The anti-DOGE hysteria is mild compared to our most recent political flap, the broad array of tariffs announced by President Trump last week. The uproar is deafening, the objections fierce, and public figures are expressing outrage and ridicule — a wide-ranging reaction that is uniting the Left and worrying many on the Right.
It’s far too early to meaningfully determine how good or bad this newest, boldest Trump action is. To some degree, the overwhelmingly negative initial reaction to Trump’s announcement may have already been baked in. Trump has been advertising his tariff plan for months, and many express legitimate concerns and predict dire consequences — and so when the shoe finally dropped, the world’s fastest-responding poll (the stock market) tanked in fear.
The president’s explanation of his plan has not been entirely clear. He speaks of trade imbalances, how we are the world’s best customers, and how other nations have been “ripping us off” for decades with their own absurdly high tariffs on American goods. But the underlying, long-term objective is compelling. America was once the world’s superstar manufacturing power — a capability that saved the free world in WWII, but which has declined drastically over the years as we have allowed our own manufacturing capability to be replaced by that of lower-priced labor in other countries.
It’s not clear that imposing high tariffs on exports will effectively trigger a rebirth of our own manufacturing capacity, but imagine a World War III in which the production of weapons, ships, computers, vehicles, etc., all depended on suddenly unavailable imports of manufactured goods from our adversaries.

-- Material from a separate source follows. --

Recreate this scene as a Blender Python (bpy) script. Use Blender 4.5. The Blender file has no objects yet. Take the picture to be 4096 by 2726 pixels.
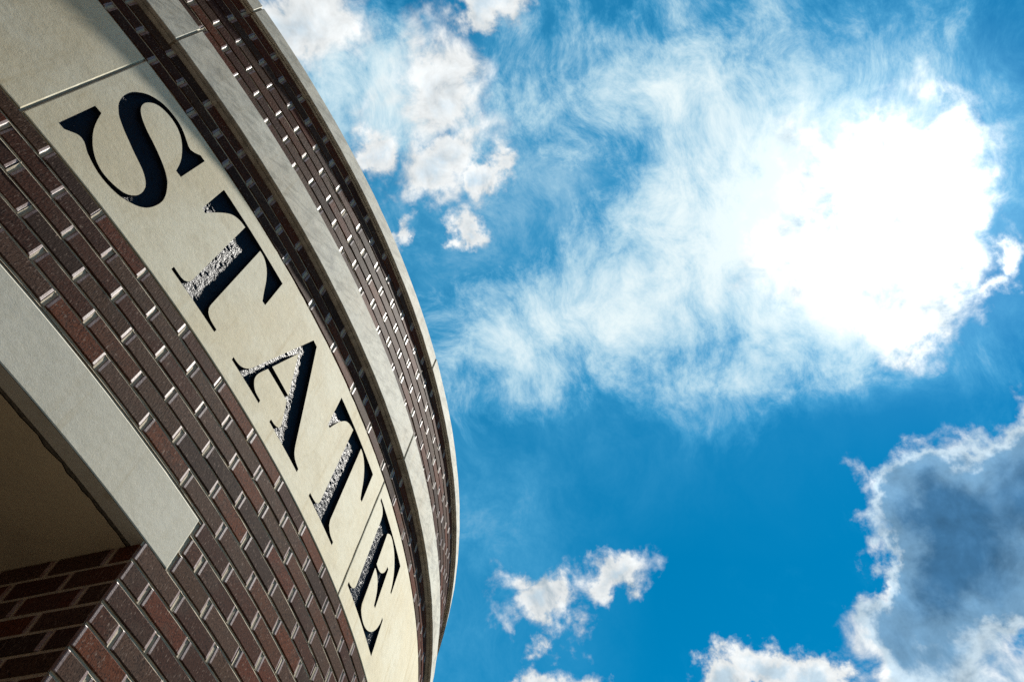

To some degree, howling disagreement about all things Trump has become par for the course. As he works at a breakneck pace to take on every issue under the sun, his opponents cast about frantically for opportunities to regain their political footing. But what seems to raise their ire to entirely new levels?
I don’t think it’s any more complicated than the human instinct to “leave well enough alone,” even if deep down inside, we know that what’s happening is really not “well enough.” Prestigious journals scold Trump for upsetting the established world order. But what if that established order is sure to work to our disadvantage at some point?
It is those issues simmering below the surface that career politicians avoid like the plague. Not Trump. That’s not to say his solutions will always work, but certainly that he is bold and fearless at taking them on.
And he’s not done yet. On our ballooning national debt, even his successful DOGE work just delays the inevitable economic train wreck; it doesn’t preclude it. The larger matter of actually balancing the budget, elusive for decades, still looms and poses a range of competing decisions on economic priorities and upcoming budget setting and tax policy deliberations. Stay tuned.
Next in the category of “fixing America’s future” may be the ultra-sensitive issue of entitlements, particularly Social Security. Trump (and every other politician in sight) vows to leave it untouched — and yet the simple math is unforgiving. Absent aggressive action — soon — the system will collapse of its own weight. Elon Musk first became public enemy #1 a few months ago when we characterized our Social Security system as a “Ponzi Scheme.” It is exactly that.
Don’t be surprised if the indefatigable Donald Trump, if he’s still standing, takes that one on as well. Be sure that if he does, the furies will unleash their next torrent of abuse. That is the sad reality of the political world we inhabit.
The big picture: It’s not the easy issues, the ones that ultimately solve themselves, that matter. We hire presidents to address the gnarly, seemingly intractable issues that can dictate our nation’s survival. And that’s why an American president asleep at the wheel is so inherently dangerous.
Is there anyone who thinks that the president is unaware of the risks, both to the nation and his own presidency, if his bold actions do not succeed as planned? As of this writing, he seems undeterred by the precipitous stock market decline, and he vows to stay the tariff course. His detractors call that arrogance. But is it not courage?
We can and should raise our concerns, but we owe him our respect, our trust, our support, and reasonable patience — not abuse.